Ege Üniversitesinde, 2015 yılında terör örgütü PKK yandaşı Nurullah Semo tarafından Edebiyat Fakültesi Tarih Bölümü 4. sınıf öğrencisi ülkücü genç Fırat Yılmaz Çakıroğlu’nun bıçaklanarak öldürülmesiyle ilgili kusuru bulunduğu gerekçesiyle haklarında dava açılan eski Ege Üniversitesi Rektörü Candeğer Yılmaz’ın duruşmada savunma yaptığı sırada, Çakıroğlu’nun babasının ‘Siz bu göreve layık değilsiniz’ demesi üzerine, ‘Kendimi rahat hissetmiyorum’ diyerek savunmasını yarıda kesti.

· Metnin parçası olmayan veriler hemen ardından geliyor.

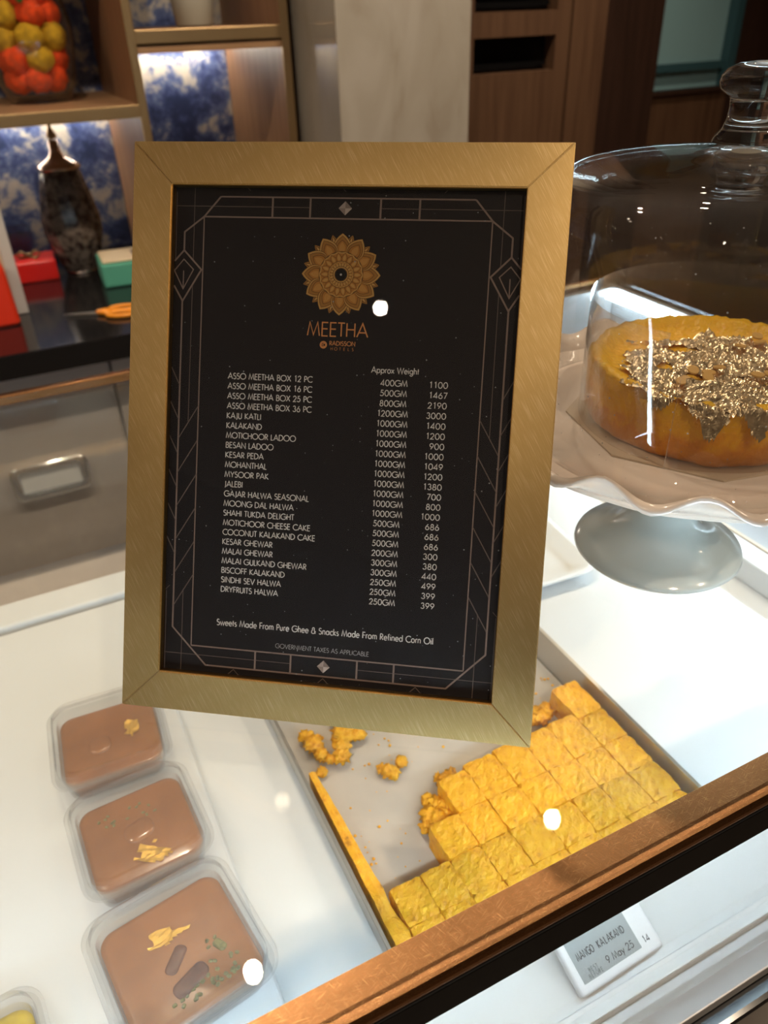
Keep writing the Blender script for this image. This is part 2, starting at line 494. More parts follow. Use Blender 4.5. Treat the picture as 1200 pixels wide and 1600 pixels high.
# ------------------------------------------------------------------ lettering: a geometric stroke alphabet (capital height 1)
def arc(cx, cy, rx, ry, a0, a1, n=14):
    return [(cx + rx * math.cos(R(a0 + (a1 - a0) * k / n)), cy + ry * math.sin(R(a0 + (a1 - a0) * k / n))) for k in range(n + 1)]
def bowl(x0, x1, y0, y1, n=10):            # a D-shaped bowl opening to the left
    ry = (y1 - y0) / 2; cx = max(x0, x1 - ry * 1.05)
    return [(x0, y1)] + arc(cx, (y0 + y1) / 2, x1 - cx, ry, 90, -90, n) + [(x0, y0)]
GL = {
 ' ': (0.36, []),
 'A': (0.86, [[(0.02, 0), (0.43, 1), (0.84, 0)], [(0.16, 0.33), (0.70, 0.33)]]),
 'B': (0.62, [[(0.08, 0), (0.08, 1)], bowl(0.08, 0.50, 0.54, 1), bowl(0.08, 0.57, 0, 0.54)]),
 'C': (0.86, [arc(0.54, 0.5, 0.50, 0.51, 47, 313)]),
 'D': (0.82, [[(0.08, 0), (0.08, 1)], bowl(0.08, 0.77, 0, 1)]),
 'E': (0.56, [[(0.52, 1), (0.08, 1), (0.08, 0), (0.52, 0)], [(0.08, 0.53), (0.49, 0.53)]]),
 'F': (0.52, [[(0.50, 1), (0.08, 1), (0.08, 0)], [(0.08, 0.52), (0.46, 0.52)]]),
 'G': (1.02, [arc(0.54, 0.5, 0.50, 0.51, 45, 360, 20) + [(0.60, 0.5)]]),
 'H': (0.76, [[(0.08, 0), (0.08, 1)], [(0.68, 0), (0.68, 1)], [(0.08, 0.53), (0.68, 0.53)]]),
 'I': (0.20, [[(0.10, 0), (0.10, 1)]]),
 'J': (0.36, [[(0.25, 1), (0.25, 0.05)] + arc(0.11, 0.05, 0.14, 0.2, 0, -95, 6)]),
 'K': (0.68, [[(0.08, 0), (0.08, 1)], [(0.58, 1), (0.10, 0.52), (0.64, 0)]]),
 'L': (0.46, [[(0.08, 1), (0.08, 0), (0.44, 0)]]),
 'M': (1.00, [[(0.04, 0), (0.20, 1), (0.50, 0.06), (0.80, 1), (0.96, 0)]]),
 'N': (0.84, [[(0.08, 0), (0.08, 1), (0.76, 0), (0.76, 1)]]),
 'O': (1.08, [arc(0.54, 0.5, 0.50, 0.51, 0, 360, 28)]),
 'P': (0.56, [[(0.08, 0), (0.08, 1)], bowl(0.08, 0.52, 0.45, 1)]),
 'R': (0.60, [[(0.08, 0), (0.08, 1)], bowl(0.08, 0.50, 0.48, 1), [(0.24, 0.48), (0.56, 0)]]),
 'S': (0.58, [arc(0.29, 0.75, 0.20, 0.26, 35, 215, 10) + arc(0.29, 0.26, 0.24, 0.275, 62, -145, 12)]),
 'T': (0.54, [[(0.01, 1), (0.53, 1)], [(0.27, 1), (0.27, 0)]]),
 'U': (0.72, [[(0.08, 1), (0.08, 0.29)] + arc(0.36, 0.29, 0.28, 0.31, 180, 360, 12) + [(0.64, 1)]]),
 'V': (0.80, [[(0.02, 1), (0.40, 0), (0.78, 1)]]),
 'W': (1.16, [[(0.02, 1), (0.30, 0), (0.58, 0.96), (0.86, 0), (1.14, 1)]]),
 'X': (0.72, [[(0.04, 0), (0.66, 1)], [(0.06, 1), (0.68, 0)]]),
 'Y': (0.72, [[(0.02, 1), (0.36, 0.45), (0.70, 1)], [(0.36, 0.45), (0.36, 0)]]),
 '0': (0.72, [arc(0.36, 0.5, 0.30, 0.51, 0, 360, 24)]),
 '1': (0.62, [[(0.20, 0.86), (0.38, 1), (0.38, 0)]]),
 '2': (0.66, [arc(0.32, 0.72, 0.24, 0.28, 175, -38, 12) + [(0.08, 0), (0.58, 0)]]),
 '3': (0.66, [arc(0.32, 0.76, 0.20, 0.25, 160, -80, 12), arc(0.32, 0.26, 0.25, 0.27, 85, -165, 14)]),
 '4': (0.70, [[(0.50, 0), (0.50, 1), (0.06, 0.24), (0.66, 0.24)]]),
 '5': (0.66, [[(0.54, 1), (0.22, 1), (0.14, 0.58)] + arc(0.28, 0.32, 0.29, 0.32, 115, -150, 14)]),
 '6': (0.68, [[(0.46, 1), (0.12, 0.46)], arc(0.34, 0.29, 0.26, 0.30, 0, 360, 22)]),
 '7': (0.62, [[(0.06, 1), (0.56, 1), (0.20, 0)]]),
 '8': (0.68, [arc(0.34, 0.76, 0.19, 0.25, 0, 360, 18), arc(0.34, 0.26, 0.25, 0.27, 0, 360, 20)]),
 '9': (0.68, [[(0.22, 0), (0.56, 0.54)], arc(0.34, 0.71, 0.26, 0.30, 0, 360, 22)]),
 '&': (0.80, [[(0.76, 0.42)] + arc(0.34, 0.26, 0.30, 0.27, -20, -205, 12) + arc(0.36, 0.78, 0.18, 0.22, 215, -40, 12) + [(0.74, 0)]]),
 '.': (0.22, [[(0.11, 0.34), (0.11, 0.44)]]),
 'a': (0.66, [arc(0.31, 0.32, 0.25, 0.32, 0, 360, 20), [(0.58, 0), (0.58, 0.66)]]),
 'c': (0.50, [arc(0.33, 0.32, 0.27, 0.33, 50, 310, 14)]),
 'd': (0.66, [arc(0.31, 0.32, 0.25, 0.32, 0, 360, 20), [(0.58, 0), (0.58, 1.06)]]),
 'e': (0.60, [[(0.06, 0.34), (0.54, 0.34)] + arc(0.31, 0.32, 0.25, 0.33, 4, 320, 16)]),
 'f': (0.32, [[(0.14, 0), (0.14, 0.86)] + arc(0.26, 0.86, 0.12, 0.17, 180, 70, 6), [(0.02, 0.58), (0.28, 0.58)]]),
 'g': (0.66, [arc(0.31, 0.32, 0.25, 0.32, 0, 360, 20), [(0.58, 0.66), (0.58, -0.06)] + arc(0.32, -0.06, 0.26, 0.27, 0, -160, 10)]),
 'h': (0.56, [[(0.08, 0), (0.08, 1.06)], arc(0.28, 0.40, 0.20, 0.25, 180, 0, 10) + [(0.48, 0)]]),
 'i': (0.20, [[(0.10, 0), (0.10, 0.64)], [(0.10, 0.84), (0.10, 0.94)]]),
 'k': (0.50, [[(0.08, 0), (0.08, 1.06)], [(0.44, 0.64), (0.10, 0.34), (0.48, 0)]]),
 'l': (0.20, [[(0.10, 0), (0.10, 1.06)]]),
 'm': (0.86, [[(0.08, 0), (0.08, 0.65)], arc(0.26, 0.42, 0.17, 0.23, 180, 0, 10) + [(0.43, 0)], arc(0.60, 0.42, 0.17, 0.23, 180, 0, 10) + [(0.77, 0)]]),
 'n': (0.56, [[(0.08, 0), (0.08, 0.65)], arc(0.28, 0.40, 0.20, 0.25, 180, 0, 10) + [(0.48, 0)]]),
 'o': (0.64, [arc(0.32, 0.32, 0.26, 0.33, 0, 360, 20)]),
 'p': (0.66, [arc(0.35, 0.32, 0.25, 0.32, 0, 360, 20), [(0.08, 0.66), (0.08, -0.32)]]),
 'r': (0.34, [[(0.08, 0), (0.08, 0.65)], arc(0.26, 0.42, 0.18, 0.22, 180, 65, 6)]),
 's': (0.42, [arc(0.21, 0.48, 0.13, 0.17, 40, 215, 8) + arc(0.21, 0.165, 0.15, 0.17, 60, -145, 10)]),
 't': (0.32, [[(0.15, 0), (0.15, 0.92)], [(0.02, 0.60), (0.29, 0.60)]]),
 'u': (0.56, [[(0.08, 0.64), (0.08, 0.24)] + arc(0.27, 0.24, 0.19, 0.25, 180, 360, 10) + [(0.46, 0.64)]]),
 'w': (0.82, [[(0.02, 0.64), (0.22, 0), (0.41, 0.60), (0.60, 0), (0.80, 0.64)]]),
 'x': (0.54, [[(0.04, 0), (0.48, 0.64)], [(0.05, 0.64), (0.50, 0)]]),
 'y': (0.54, [[(0.02, 0.64), (0.28, 0.06)], [(0.52, 0.64), (0.14, -0.32)]]),
}
TRACK = 0.075
def text_width(t, mono=None):
    return len(t) * mono if mono else sum(GL[c][0] + TRACK for c in t)

def stroke(bm, pts, hw, z, closed=False):
    """A flat ribbon along a polyline with mitred joints, in the XY plane."""
    P = [Vector((p[0], p[1])) for p in pts]
    if (P[0] - P[-1]).length < 1e-6 and len(P) > 3:
        P = P[:-1]; closed = True
    n = len(P)
    lv, rv = [], []
    for i in range(n):
        a = P[i - 1] if (i > 0 or closed) else None
        b = P[(i + 1) % n] if (i < n - 1 or closed) else None
        d1 = (P[i] - a).normalized() if a is not None else None
        d2 = (b - P[i]).normalized() if b is not None else None
        if d1 is None: d1 = d2
        if d2 is None: d2 = d1
        n1 = Vector((-d1.y, d1.x)); n2 = Vector((-d2.y, d2.x))
        m = n1 + n2
        if m.length < 1e-4: m = n1
        m.normalize()
        k = hw / max(0.45, m.dot(n1))
        lv.append(bm.verts.new((P[i].x + m.x * k, P[i].y + m.y * k, z)))
        rv.append(bm.verts.new((P[i].x - m.x * k, P[i].y - m.y * k, z)))
    for i in range(n if closed else n - 1):
        j = (i + 1) % n
        bm.faces.new((rv[i], rv[j], lv[j], lv[i]))

def write(bm, t, x, y, cap, width=None, align='l', wt=0.045, z=0.0, mono=None, sx=None):
    """Lay out a line of text; width stretches it sideways to the measured width."""
    w = text_width(t, mono)
    f = (width / w) if width else (sx if sx else cap)
    x0 = x if align == 'l' else (x - w * f if align == 'r' else x - w * f / 2)
    cx = 0.0
    for c in t:
        adv, strokes = GL[c]
        gx = min(1.0, mono * 0.86 / adv) if mono else 1.0
        off = cx + ((mono - adv * gx) / 2 if mono else 0)
        for s in strokes:
            stroke(bm, [(x0 + (off + px * gx) * f, y + py * cap) for px, py in s], wt * cap, z)
        cx += mono if mono else adv + TRACK
    return bm

# ================================================================== THE ROOM
GT = 1.2            # top of the counter glass
DK = 1.0            # white deck inside the case
BC = 0.963          # top of the back counter
def struct(name, bm, mat, label=None, parent=None, cat=None):
    o = obj(name, bm, mat, parent)
    if parent is None:
        o['kind'] = 'structure'
        o['label'] = label; o['category'] = cat or name.split('_')[0]
    return o

struct('floor', bx(-3.0, 4.4, -3.5, 3.2, -0.05, 0.0), 'floor', 'brown polished stone floor of the shop')
struct('ceiling', bx(-3.0, 4.4, -3.5, 3.2, 2.8, 2.86), 'ceilp', 'warm white ceiling with recessed downlights')
struct('wall_left', bx(-3.1, -3.0, -3.5, 3.2, 0, 2.8), 'plaster', 'warm plaster wall left of the shop')
struct('wall_right', bx(4.4, 4.5, -3.5, 3.2, 0, 2.8), 'walnut', 'brown panelled wall at the far right')
struct('wall_front', bx(-3.0, 4.4, -3.6, -3.5, 0, 2.8), 'plaster', 'warm plaster wall behind the customer')
struct('wall_back', bx(-3.0, 4.4, 3.2, 3.3, 0, 2.8), 'darkwood', 'dark back wall behind the shelves')
struct('wall_pillar', bx(0.80, 1.146, 1.85, 3.2, 0, 2.8), 'marble', 'polished grey beige marble pillar between shelves and brown cabinet')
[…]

İzmir’de, Ege Üniversitesi Edebiyat Fakültesi Tarih Bölümü 4. sınıf öğrencisi ülkücü genç Fırat Yılmaz Çakıroğlu, 20 Şubat 2015’te PKK yandaşı Nurullah Semo tarafından üniversitenin kampüsü içerisinde bıçaklanarak öldürüldü.

İzmir 2. Ağır Ceza Mahkemesinde yargılanan Nurullah Semo, ‘kasten öldürme’ suçundan ağırlaştırılmış müebbet hapis cezası alırken, ‘terör örgütü üyeliği’ suçundan da 15 yıl hapis cezası verilmiş, bu karar İzmir Bölge Adliye Mahkemesi tarafından bozularak ‘Devletin birliğini ve ülkenin bütünlüğünü bozmak’ suçundan ağırlaştırılmış müebbet hapis cezasına çevrilmişti.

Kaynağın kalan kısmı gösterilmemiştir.